The whereabouts of the downed fighter was unknown for months, although Pentagon officials said unofficially that it was possibly in either Russia or China. But at the next Moscow air show in 2001, two Aviation Week & Space Technology reporters interviewed advanced projects officials from Russia’s top surface-to-air missile (SAM) organizations—now merged as the Almaz-Antey Air Defense Co.

These officials, in a stunning admission, said they not only had the aircraft, but were using data from tests conducted with the remains to design improved SAMs (AW&ST Oct. 8, 2001, p. 80). Given the first-generation, faceted stealth design of the F-117 and the lack of electrical continuity obtainable from the badly damaged aircraft, it’s still an open question as to how much useful information could actually be obtained. 4/07/AW_04_07_2008_p50-38509.xml&headline=One+F-117+Still+Missing+from+Official+Rolls

posted on Apr, 12 2008 @ 09:49 AM
there is alot of info and data that can be gathered from a wreckage. the lack of electrical continuity could man that they didnt recover the wiring or something like that. i thought all the new advanced aircrafts had a failsafe to prevent this type of action. i was under the impression if the responding military unit could not recover said aircraft it would self destruct or the pilot could set it to self destruct, rendering all info and data recovery useless. or maybe i was just watching too much tv.

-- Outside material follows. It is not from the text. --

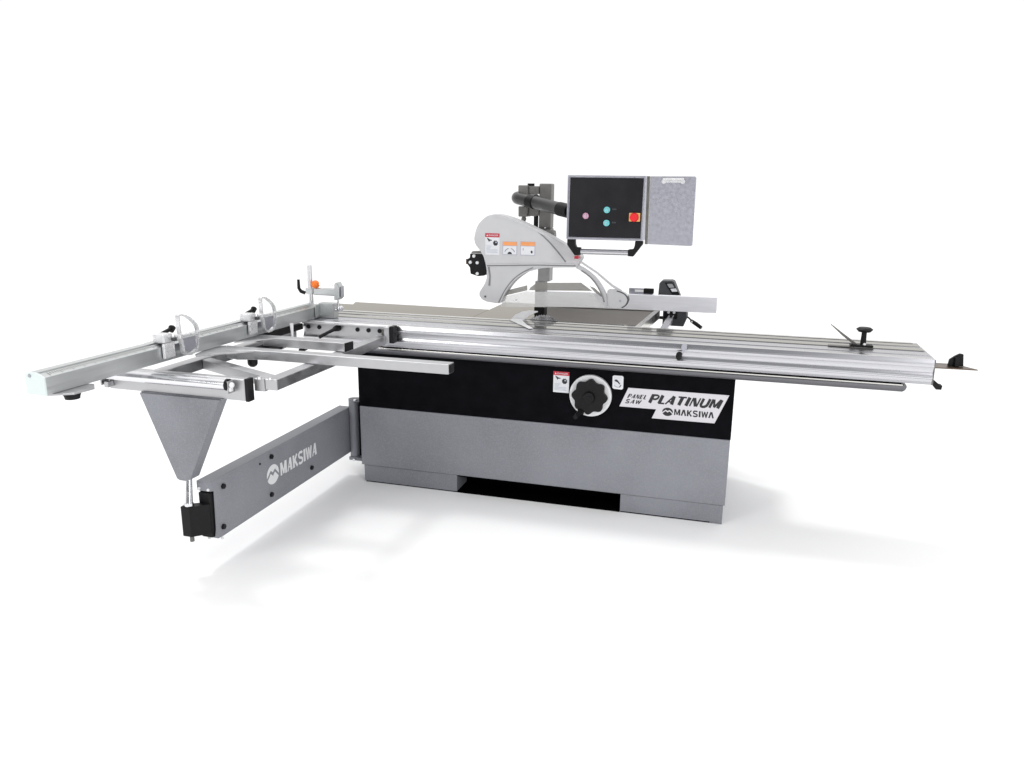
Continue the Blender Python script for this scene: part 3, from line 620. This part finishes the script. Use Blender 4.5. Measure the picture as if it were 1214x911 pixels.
def orange_label(x0, x1, z0, z1, kind, lab):
    y = .2495; w = x1 - x0; h = z1 - z0; X = lambda f: x0 + f * w; Z = lambda f: z0 + f * h
    b = NB(); box(b, x0, x1, y - .0010, y, z0, z1); p = part('warning_label', b, 'pale', gd, lab)
    b = NB(); box(b, X(.04), X(.96), y - .0016, y - .0011, Z(.04), Z(.66)); part('label_field', b, 'paper', p)
    b = NB(); box(b, X(.02), X(.98), y - .0016, y - .0011, Z(.70), Z(.98)); part('label_header', b, 'orange', p)
    b = NB()
    if kind == 0:
        prism(b, disc_pts((X(.5), Z(.06)), .15 * w, 14, 0, math.pi) + [(X(.35), Z(.06))], 'y', y - .0024, y - .0017)
        a = [(X(.5) + .36 * w * math.cos(t), Z(.08) + .36 * w * math.sin(t)) for t in [R(20 + 14 * i) for i in range(11)]]
        strip(b, a[:5], .0022, 'y', y - .0024, y - .0017); strip(b, a[6:], .0022, 'y', y - .0024, y - .0017)
    else:
        prism(b, [(X(.70), Z(.30)), (X(.75), Z(.36)), (X(.82), Z(.34)), (X(.84), Z(.22)), (X(.79), Z(.14)), (X(.72), Z(.20))], 'y', y - .0024, y - .0017)
        box(b, X(.18), X(.21), y - .0024, y - .0017, Z(.36), Z(.52))
    part('label_pictogram', b, 'ink', p)
orange_label(-1.223, -1.144, 1.267, 1.336, 0, 'label with orange header and blade arc drawing')
orange_label(-1.126, -1.046, 1.267, 1.338, 1, 'label with orange header and small black hand mark')
# front linkage
b = NB(); strip(b, [(-.806, 1.242), (-.72, 1.190), (-.640, 1.128), (-.590, 1.100)], [.009, .009, .011, .012], 'y', .262, .275); part('upper_link', b, 'guard', gd)
b = NB(); strip(b, smooth_path([(-.826, 1.218), (-.780, 1.195), (-.733, 1.160), (-.700, 1.120), (-.675, 1.075), (-.655, 1.02)], 4), .020, 'y', .262, .285); part('lower_link', b, 'guard', gd)
b = NB(); strip(b, smooth_path([(-.800, 1.198), (-.755, 1.168), (-.720, 1.130), (-.690, 1.080), (-.676, 1.04)], 4), .005, 'y', .255, .288); part('link_edge', b, 'guard_d', gd)
nose = closed_smooth([(-.660, 1.100), (-.640, 1.108), (-.600, 1.105), (-.565, 1.088), (-.551, 1.062), (-.560, 1.032), (-.585, 1.014), (-.645, 1.014), (-.656, 1.050)], 4)
b = NB(); prism(b, nose, 'y', .252, .285, .002); ns = part('nose_piece', b, 'guard', gd)
b = NB(); strip(b, smooth_path([(-.612, 1.103), (-.572, 1.089), (-.5525, 1.062), (-.5615, 1.032), (-.582, 1.017)], 5), .006, 'y', .2505, .2885); part('nose_rim', b, 'char', ns)
b = NB(); cyl(b, (-.592, .2515, 1.052), (-.592, .2485, 1.052), .006); part('pivot_pin', b, 'galv', ns)
# clear shield
b = NB(); prism(b, [(-1.236, .986), (-1.226, 1.041), (-1.096, 1.076), (-1.077, 1.075), (-.757, 1.088), (-.742, 1.085), (-.668, 1.012)], 'y', .270, .274); part('clear_shield', b, 'clear', gd)
b = NB(); prism(b, [(-1.225, 1.044), (-1.208, 1.074), (-1.098, 1.106), (-1.096, 1.079)], 'y', .290, .294); prism(b, [(-1.088, 1.080), (-1.078, 1.096), (-1.046, 1.121), (-.806, 1.132), (-.744, 1.090), (-.757, 1.091)], 'y', .290, .294)
prism(b, [(-.760, 1.116), (-.735, 1.108), (-.690, 1.070), (-.684, 1.056), (-.735, 1.088)], 'y', .290, .294)
part('smoked_strip', b, 'smoke', gd)
b = NB(); ball(b, (-1.150, .266, 1.030), .005); part('screw', b, 'white', gd)
# rear black bracket with bolts
b = NB(); prism(b, [(-1.422, 1.262), (-1.345, 1.262), (-1.312, 1.160), (-1.345, 1.146), (-1.378, 1.142), (-1.420, 1.154), (-1.424, 1.188), (-1.438, 1.205), (-1.438, 1.232), (-1.424, 1.240)], 'y', .300, .318, .002)
rb = part('rear_bracket', b, 'rubber', gd)
for x_, z_ in ((-1.399, 1.250), (-1.420, 1.216), (-1.380, 1.215), (-1.380, 1.156)):
    b = NB(); cyl(b, (x_, .2995, z_), (x_, .292, z_), .009, .008); part('bolt', b, 'white', rb)
b = NB(); prism(b, [(-1.418, 1.264), (-1.410, 1.275), (-1.35, 1.278), (-1.345, 1.264)], 'y', .302, .330, .001); part('bracket_top', b, 'mid', rb)
b = NB(); cyl(b, (-1.441, .310, 1.205), (-1.441, .310, 1.232), .008); part('bracket_lug', b, 'bronze', rb)
b = NB(); box(b, -.828, -.806, .20, .245, 1.262, 1.276, .002); part('red_tab', b, 'red', gd)

# ================================================================== CONTROL BOX
cb = thing('control_box', 'black-faced control box with coloured push buttons hanging on a dark swivel arm', 'control box', (-.66, .16, 1.36))
b = NB(); prism(b, [(-0.8505, 1.672), (-0.473, 1.6695), (-0.4755, 1.366), (-0.851, 1.365)], 'y', .104, .24, .003); cf = part('box_body', b, 'galv', cb)
b = NB(); prism(b, [(-0.8385, 1.661), (-0.484, 1.659), (-0.4865, 1.378), (-0.840, 1.377)], 'y', .1005, .104, .001); fc = part('face_panel', b, 'face', cb)
b = NB()
strip(b, [(-.8475, 1.6665), (-.4765, 1.6645), (-.479, 1.3715), (-.8475, 1.3705)], .0065, 'y', .0965, .1035, closed=True); part('box_frame', b, 'galv', cb)
def button(x, z, m, r, name='push_button'):
    b = NB(); cyl(b, (x, .1003, z), (x, .0935, z), r, r * .95, 28); p = part(name, b, m, fc)
    b = NB(); cyl(b, (x, .0932, z), (x, .088, z), r * .62, r * .55, 24); c = part('button_cap', b, 'white', p) if False else part('button_ring', b, 'chrome', p)
    b = NB(); cyl(b, (x, .0878, z), (x, .0855, z), r * .42, r * .4, 24); part('button_centre', b, m, p)
button(-.756, 1.480, 'pink', .0150); button(-.653, 1.510, 'cyan', .0155); button(-.653, 1.448, 'cyan', .0155)
b = NB()
for z_ in (1.513, 1.450):
    for i in range(4): box(b, -.626 + i * .005, -.623 + i * .005, .0995, .1003, z_ - .003, z_ + (.003 if i % 2 else .005))
part('button_caption', b, 'char', fc)
b = NB(); box(b, -.545, -.492, .094, .1003, 1.458, 1.498, .002); es = part('emergency_stop', b, 'yellow', fc)
b = NB(); cyl(b, (-.518, .0938, 1.478), (-.518, .080, 1.478), .015, .015, 28); cyl(b, (-.518, .080, 1.478), (-.518, .068, 1.478), .0215, .019, 28); part('stop_button', b, 'estop', es)
# carrying handle
b = NB(); prism(b, [(-.850, 1.3645), (-.811, 1.3645), (-.809, 1.340), (-.804, 1.326), (-.782, 1.325), (-.782, 1.288), (-.811, 1.286), (-.850, 1.338)], 'y', .12, .155, .003); part('handle_bracket', b, 'rubber', cb)
b = NB(); prism(b, [(-.476, 1.3645), (-.513, 1.3645), (-.515, 1.340), (-.521, 1.325), (-.546, 1.322), (-.546, 1.290), (-.520, 1.289), (-.476, 1.350)], 'y', .12, .155, .003); part('handle_bracket', b, 'rubber', cb)
b = NB(); cyl(b, (-.7815, .1375, 1.305), (-.5465, .1375, 1.306), .0135, None, 24); part('handle_grip', b, 'alu', cb)
# swivel arm
b = NB(); pth = smooth_path([(-1.13, .575, 1.545), (-1.185, .60, 1.553), (-1.213, .55, 1.560), (-1.205, .465, 1.556), (-1.150, .415, 1.547), (-1.06, .355, 1.532), (-.96, .27, 1.515), (-.90, .21, 1.505)], 6)
tube(b, pth, .0325, 24); part('swivel_arm', b, 'pipe', cb)
b = NB(); tube(b, [(-.915, .222, 1.508), (-.87, .185, 1.501), (-.852, .172, 1.499)], .035, 24); part('arm_collar', b, 'rubber', cb)
b = NB(); tube(b, [(-1.124, .395, 1.540), (-1.085, .37, 1.534)], .0345, 24); part('arm_clamp', b, 'rubber', cb)

# clipboard
cl = thing('clipboard', 'brushed zinc clipboard plate with chrome clip beside the control box', 'clipboard', (-.35, .12, 1.35))
b = NB(); prism(b, [(-.4525, 1.668), (-.249, 1.6685), (-.2415, 1.662), (-.239, 1.356), (-.245, 1.349), (-.4485, 1.352)], 'y', .104, .108, .001); part('board', b, 'galv', cl)
b = NB(); prism(b, [(-.4685, 1.669), (-.4535, 1.668), (-.4495, 1.351), (-.464, 1.352)], 'y', .098, .108, .002); part('hinge_strip', b, 'steel_dark', cl)
b = NB(); box(b, -.389, -.302, .096, .1035, 1.640, 1.655, .003); cyl(b, (-.394, .098, 1.656), (-.297, .098, 1.656), .005); cyl(b, (-.389, .094, 1.645), (-.389, .104, 1.645), .011); cyl(b, (-.302, .094, 1.645), (-.302, .104, 1.645), .011)
part('clip', b, 'stop', cl)

# ================================================================== RIP FENCE
rf = thing('rip_fence', 'long flat aluminium rip fence bar lying across the back of the table', 'rip fence', (-.62, .92, .912))
b = NB(); prism(b, [(-1.15, .875), (-.125, .940), (-.127, .975), (-1.152, .910)], 'z', .9125, 1.004, .003); part('fence_bar', b, 'satin', rf)
b = NB(); box(b, -.640, -.500, .935, .955, 1.0045, 1.038, .002); sl = part('handle_housing', b, 'galv', rf)
b = NB(); box(b, -.605, -.552, .9335, .9345, 1.018, 1.031); part('handle_window', b, 'white', sl)
b = NB(); box(b, -.553, -.494, .930, .960, 1.008, 1.039, .004); part('handle_grip', b, 'rubber', sl)

ro = thing('fence_readout', 'charcoal digital readout head and carriage behind the rip fence bar', 'readout', (-.39, 1.02, .82))
b = NB(); prism(b, [(-.476, .94), (-.470, 1.066), (-.455, 1.081), (-.398, 1.083), (-.384, 1.078), (-.322, .94)], 'y', 1.005, 1.10, .004); hb = part('readout_housing', b, 'char', ro)
b = NB(); prism(b, [(-.438, 1.070), (-.396, 1.074), (-.344, 1.004), (-.390, 1.000)], 'y', 1.000, 1.0045, .001); df = part('display_face', b, 'rubber', hb)
b = NB(); prism(b, [(-.424, 1.064), (-.394, 1.067), (-.379, 1.045), (-.409, 1.042)], 'y', .997, .9995); part('display_screen', b, 'lcd', df)
b = NB(); prism(b, [(-.402, 1.036), (-.371, 1.040), (-.360, 1.022), (-.391, 1.019)], 'y', .997, .9995); part('display_key', b, 'paper', df)
b = NB(); prism(b, [(-.437, .925), (-.300, .925), (-.293, .868), (-.312, .815), (-.380, .815), (-.437, .822)], 'y', .985, 1.10, .004); lo = part('carriage_housing', b, 'char', ro)
b = NB(); box(b, -.432, -.352, .978, .9845, .860, .915, .002); part('carriage_plate', b, 'rubber', lo)
for x_ in (-.403, -.370):
    b = NB(); cyl(b, (x_, .978, .899), (x_, .972, .899), .008); part('screw', b, 'white', lo)
b = NB(); tube(b, [(-.298, 1.02, .872), (-.280, .99, .866), (-.262, .96, .854)], .005); lv = part('lock_lever', b, 'rubber', lo)
b = NB(); tube(b, [(-.268, .965, .857), (-.235, .95, .840), (-.205, .935, .822)], [.010, .012, .011]); part('lever_grip', b, 'rubber', lv)
b = NB(); cyl(b, (-.262, .948, .854), (-.262, .944, .854), .005); part('lever_rivet', b, 'white', lv)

posted on Apr, 12 2008 @ 12:38 PM
The "lack of electrical continuity" refers to that of the entire surface of the aircraft. I don't have the time to look up the particulars at the moment but it has to do with the fundamental principles of radar. There is probably a lot of good information about this on the Internet.

I was a little bit disappointed that the AvWeek article neglected to mention that some of the wreckage of the F-117A (including the canopy, one wing, various small pieces, ejection seat, and the pilot's survival kit) is on display at the Aviation Museum in Belgrade. The museum gift shop sells small pieces with a certificate of authenticity.

posted on Apr, 12 2008 @ 01:41 PM
From my understanding, many people that helped develop some of the Radar Absorbent Materials, as well as other coatings, have become sick.

I would not think it would be wise to pass parts of the aircraft around...

As to the aircraft, no doubt the Russians and/or Chinese would get their hands on it. Am sure a lot was learned and would have been applied to their systems.

However, the F-117 was a first Gen stealth aircraft and as anything else, stealth technology doesn't remain stagnant.

All in all, it had a very successful career, especially compared to other strike aircraft. But, kudos should be given to Zoltan Dani for having the patience to shoot one down.

Thankfully the pilot survived.

posted on Apr, 12 2008 @ 10:56 PM
reply to post by Shadowhawk

Wow, what a way to build a peaceful relationship and dispel tension and hostility between two nations. What the hell is their problem? Do we do that with all of their MiG-29s?? Maybe we should sell off pieces of stuff hit with stinger missiles. What a dick move...I'm not saying they should just give the plane back but I think that's a childish attempt at flaunting victory, or "rubbing it in". What jerks...

Sorry that was my rant. I just find that ridiculous.

posted on Apr, 13 2008 @ 12:01 AM

Originally posted by FredT
As the last F-117 stand down and are placed in recoverable storage at Nellis, one airframe remains unaccounted for.

This is really insignificant on an otherwise great post but the F-117's are in storage at the Tonopah Test Range which is independent of the Nellis Range. It is however surrounded by the Nellis Range on the West, South and East with Bureau of Land Management turf to the north.